Categories Biometrics News

Psychemedics Corporation, and TruTouch Technologies, Inc have announced that they’ve signed an agreement to market TruTouch’s rapid optical alcohol detection and biometric test in the United States.

TruTouch’s detection system is marketed primarily as a workplace sobriety assurance tool. It uses an optical based infrared sensor that measures alcohol consumption. Alcohol measurement is performed by transmitting light into the skin via contact with an optical touch pad. The collected light is analyzed to determine the tissue alcohol concentration. According to the company, this costs a fraction of the price of breath or blood alcohol testing and allows for reliable self-administration.

This device also features biometric verification capabilities, through a process of analyzing tissue properties, including dermal hydration, collagen density and layer thickness.

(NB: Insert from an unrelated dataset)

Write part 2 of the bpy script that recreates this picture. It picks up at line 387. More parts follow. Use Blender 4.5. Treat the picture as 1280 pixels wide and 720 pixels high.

“Psychemedics is the clear industry leader in testing for drugs of abuse using hair,” Dr Richard Gill, President and CEO of TruTouch Technologies said. “Their technological leadership is clearly established with their patented hair test for drugs of abuse — and their market leadership is established by serving over 10% of the Fortune 500 from a wide-variety and cross-section of businesses as the world’s largest provider of drug testing using hair analysis.  This partnership will allow us to bring our solution quickly and effectively into the many businesses that have to face the challenges and repercussions of alcohol use and consumption in their business operations.”

Reported previously in BiometricUpdate.com, other methods for measuring alcohol consumption and sobriety have come to market recently. The University of Patras in Greece is developing a technology which measures multiple points on the face to determine sobriety. Specifically, the system reads heat levels and converts these heat signatures into an algorithm for comparison to other regions of the face.